Por primera vez desde hacía mucho tiempo, realmente me senté a pensar sobre lo que había hecho de mi vida. Aunque sonase a discurso retórico, sentía que durante muchos meses me había convertido en la esclava de mis obligaciones, complejos y anhelos. Que en alguna parte del camino, ese clásico “yo” se había perdió y no trataba de pedir ayuda.

-¡Libertad!- se puede respirar, qué extraña alegría, qué irónica se volvió esa palabra. Pero es que acaso no era libre antes. Podía ir y venir, decir lo que sentía. Por qué esa libertad me sabía diferente.

Era hora de regresar al hotel. Cuánto duraría el efecto de esa sensación que llevaba. –Me durará todo el camino- a ultranza quería que fuese así.

El verdor y la fuerza del viento, parecían los cómplices furtivos que trataban de motivarme; tanto así que mi terrible pánico a la señora “altura”, se transformó en coraje. Era momento para enfrentarla, como una amanoza lo haría.

-¡Uno, dos, tres, respiro profundo, uno, dos y tres!- Lista para el famoso cannopy:-¡libreee!- grité con ahínco.

Salí victoriosa, me le reí en la cara, un temor se había esfumado. Era uno menos en mi lista de los “miedos”. -¡A ver que venga el que sigue!- decía con una risilla pícara.

Caía la noche, el sereno era cálido pero la compañía lo era aún más; y entre sonidos de marimba y cuerdas de guitarra, aquella aventura terminaba, pero el ánimo de triunfo era el mismo. Me había encontrado. En alguna parte de mi propia ruta, sin querer dejé señales, sin embargo, una gran piedra las estaba tapando.

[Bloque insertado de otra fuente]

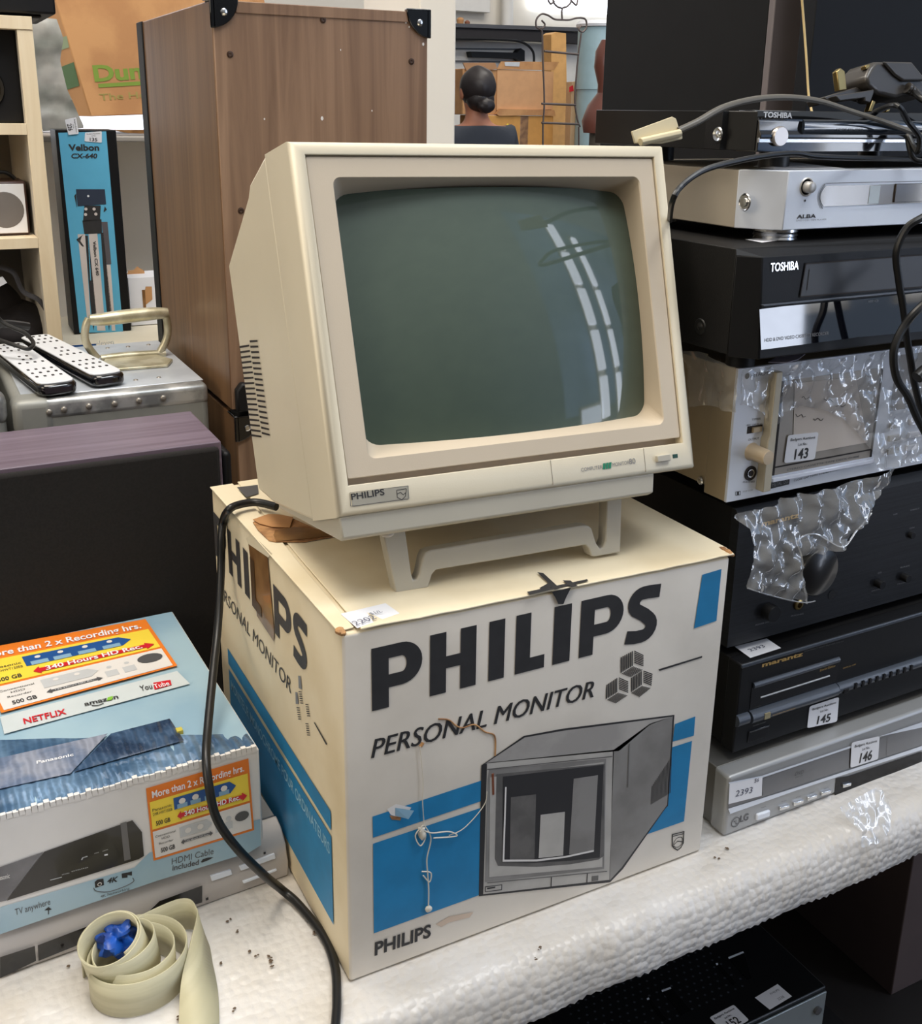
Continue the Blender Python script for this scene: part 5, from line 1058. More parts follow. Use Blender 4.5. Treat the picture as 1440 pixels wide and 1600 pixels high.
def promo(F, P, parent, h):
    """printed panel; P(s,t) maps 0..1 across and up to photo pixels"""
    mb = MB(); q = lambda s0, t0, s1, t1: [P(s0, t0), P(s1, t0), P(s1, t1), P(s0, t1)]
    mb.ppoly(F, q(0, 0, 1, 1), h, orange); mb.ppoly(F, q(.02, .42, .98, .80), h+.0004, yellow); mb.ppoly(F, q(.02, .03, .98, .39), h+.0004, ltgrey)
    mb.ppoly(F, q(.02, .03, .98, .39), h+.0005, offw)
    mb.text(F, 'More than 2 x Recording hrs.', P(.06, .85), P(.94, .85), .0, h+.0004, white, .02) if 0 else None
    mb.ppoly(F, [P(.25, .60), P(.25, .76), P(.80, .76), P(.86, .68), P(.80, .60)], h+.0008, navy)
    for i, s in enumerate((.33, .46, .60, .74)):
        mb.ppoly(F, q(s-.05, .60, s+.05, .66), h+.0012, ltblue); c = F.px(*P(s, .70), h); mb.disc(F, c[0], c[1], h+.0012, .0032, offw, 10)
    mb.ppoly(F, [P(.27, .50), P(.31, .44), P(.31, .47), P(.91, .47), P(.91, .44), P(.96, .50), P(.91, .56), P(.91, .53), P(.31, .53), P(.31, .56)], h+.0012, red)
    mb.ppoly(F, [P(.28, .20), P(.28, .34), P(.55, .34), P(.60, .27), P(.55, .20)], h+.0009, ltgrey)
    for s in (.36, .48): c = F.px(*P(s, .28), h); mb.disc(F, c[0], c[1], h+.0012, .003, offw, 10)
    mb.ppoly(F, [P(.28, .13), P(.31, .10), P(.31, .12), P(.57, .12), P(.57, .10), P(.60, .13), P(.57, .17), P(.57, .15), P(.31, .15), P(.31, .17)], h+.0012, dgrey)
    for s in (.66, .76): c = F.px(*P(s, .27), h); mb.disc(F, c[0], c[1], h+.0008, .0028, ltgrey, 10); mb.ppoly(F, q(s-.035, .12, s+.035, .22), h+.0008, ltgrey)
    c0 = F.px(*P(.89, .25), h); c1 = F.px(*P(.96, .25), h); mb.disc(F, c0[0], c0[1], h+.001, abs(c1[0]-c0[0]), dgrey, 16, abs(c1[0]-c0[0])*.75)
    mb.build('printed_panel', parent, smooth=False, norm=False)['label'] = 'orange and yellow printed promotion panel'
    mb = MB(); H = lambda a, b: (V(F.px(*P(.5, a), h))-V(F.px(*P(.5, b), h))).length
    mb.text(F, 'More than 2 x Recording hrs.', P(.05, .845), P(.95, .845), H(.85, .945), h+.0012, white, .02)
    mb.text(F, '340 Hours HD Rec.', P(.34, .475), P(.89, .475), H(.475, .545), h+.0016, white, .02)
    mb.text(F, 'Panasonic', P(.04, .66), P(.23, .66), H(.66, .70), h+.001, ink); mb.text(F, 'DMR-HWT150EB', P(.04, .60), P(.23, .60), H(.6, .64), h+.001, ink)
    mb.text(F, '500 GB', P(.06, .46), P(.20, .46), H(.46, .52), h+.001, ink, .02); mb.text(F, '500 GB', P(.08, .08), P(.22, .08), H(.08, .14), h+.001, ink, .02)
    mb.text(F, 'Conventional', P(.04, .30), P(.24, .30), H(.30, .33), h+.001, ink); mb.text(F, 'HDD', P(.10, .25), P(.18, .25), H(.25, .28), h+.001, ink); mb.text(F, 'Recorder', P(.07, .19), P(.21, .19), H(.19, .22), h+.001, ink)
    mb.text(F, '135 Hours HD Rec.', P(.33, .125), P(.56, .125), H(.125, .145), h+.0016, white)
    mb.build('printed_lettering', parent, smooth=False, norm=False)
def quadmap(bl, br, tr, tl):
    def f(s, t): return tuple((bl[i]*(1-s)+br[i]*s)*(1-t)+(tl[i]*(1-s)+tr[i]*s)*t for i in (0, 1))
    return f
promo(FQ, quadmap((2, 1114), (277, 1040), (227, 967), (-46, 1017)), T, .0036)
mb = MB(); mb.ppoly(FQ, zl_([(0, 660), (830, 445), (890, 505), (20, 740)]), .0032, M('translucent_panel', (206, 214, 216), .4)); 
mb.text(FQ, 'NETFLIX', zl_([(114, 693)])[0], zl_([(313, 645)])[0], .0115, h, red, .02); mb.text(FQ, 'amazon', zl_([(398, 608)])[0], zl_([(556, 572)])[0], .0085, h, ink, .02)
P_ = FQ.pp(zl_([(430, 607), (455, 607), (485, 597)]), h); mb.tube([FQ.P(*p, h) for p in P_], .0005, ink, 5, 4)
mb.ppoly(FQ, zl_([(505, 568), (530, 562), (524, 580), (500, 584)]), h+.0003, M('leaf_green', (130, 190, 60), .5))
mb.text(FQ, 'You', zl_([(660, 538)])[0], zl_([(716, 526)])[0], .0115, h, ink, .01); mb.ppoly(FQ, zl_([(718, 500), (798, 486), (804, 510), (724, 532)]), h, red); mb.text(FQ, 'Tube', zl_([(726, 527)])[0], zl_([(796, 510)])[0], .0095, ht_, white, .01)
mb.build('printed_lettering', T, smooth=False, norm=False)
zp4 = lambda L: zoom(L, 0, 1180, 6.)
e2_ = .0008
mb = MB(); mb.ppoly(FPn, zr([(0, 560), (540, 400), (600, 340), (1045, 205), (1048, 310), (1000, 340), (640, 450), (0, 668)]), e2_-.0003, M('front_pale_blue', (168, 192, 204), .45, rgb2=(150, 180, 196), vs=8)); mb.build('front_print', T, smooth=False, norm=False)
mb = MB(); mb.ppoly(FPn, zp4([(415, 905), (1240, 610), (1330, 720), (1350, 945), (1300, 975), (60, 1365)]), e2_, M('printed_black', (36, 34, 34), .3, coat=.3)); mb.ppoly(FPn, zp4([(-30, 1060), (410, 905), (55, 1365), (-30, 1380)]), e2_, M('printed_dark_grey', (106, 104, 106), .4, rgb2=(130, 128, 130), vs=20))
mb.ppoly(FPn, zp4([(1128, 640), (1185, 622), (1225, 975), (1165, 992)]), e2_+.0003, M('printed_sheen_grey', (110, 108, 108), .35))
mb.ppoly(FPn, zp4([(978, 930), (1010, 924), (1010, 938), (978, 944)]), e2_+.0004, white)
mb.text(FPn, 'Panasonic', zp4([(-60, 1185)])[0], zp4([(92, 1150)])[0], .005, e2_+.0004, offw, .01); mb.ppoly(FPn, zp4([(470, 1168), (580, 1140), (580, 1146), (470, 1175)]), e2_+.0004, ltgrey); mb.ppoly(FPn, zp4([(760, 980), (770, 960), (820, 945), (820, 952), (780, 965), (768, 985)]), e2_+.0004, ltgrey)
for q in ([(580, 1125), (650, 1108)], [(670, 1095), (825, 1055)], [(885, 925), (925, 915)], [(960, 905), (1012, 888)], [(770, 965), (820, 950)]): mb.text(FPn, 'oioiio', zp4(q)[0], zp4(q)[1], .0014, e2_+.0004, ltgrey)
mb.build('printed_picture', T, smooth=False, norm=False)['label'] = 'dark printed picture of a recorder on the carton front'
promo(FPn, quadmap((240, 1345), (397, 1297), (388, 1185), (228, 1232)), T, .0008)
mb = MB(); mb.text(FPn, 'HDMI Cable', zr([(690, 388)])[0], zr([(858, 345)])[0], .0072, e2_, dgrey, 0); mb.text(FPn, 'included', zr([(692, 412)])[0], zr([(798, 388)])[0], .006, e2_, dgrey, .02)
mb.ppoly(FPn, zr([(806, 378), (815, 366), (835, 360), (858, 358), (838, 370), (812, 380)]), e2_, ink)
mb.ppoly(FPn, zr([(380, 458), (392, 448), (415, 444), (418, 470), (383, 482)]), e2_, ink); c_ = FPn.px(*zr([(399, 464)])[0]); mb.disc(FPn, c_[0], c_[1], e2_+.0003, .002, offw, 12); mb.disc(FPn, c_[0], c_[1], e2_+.0005, .0013, ink, 10)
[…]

Con el calor de otra mañana, el viento me daba indicaciones que era el momento de marcharnos. De nuevo en la carretera, con mis audífonos puestos, aquella frase de Sabina, retumbaba en mi mente: “Al lugar donde has sido feliz no deberías tratar de volver”, la tatareaba pero no compartía esa idea, al contrario, ansiosamente la modificaba un poco: “al lugar donde se ha sido libre y feliz, se debería volver cien veces”.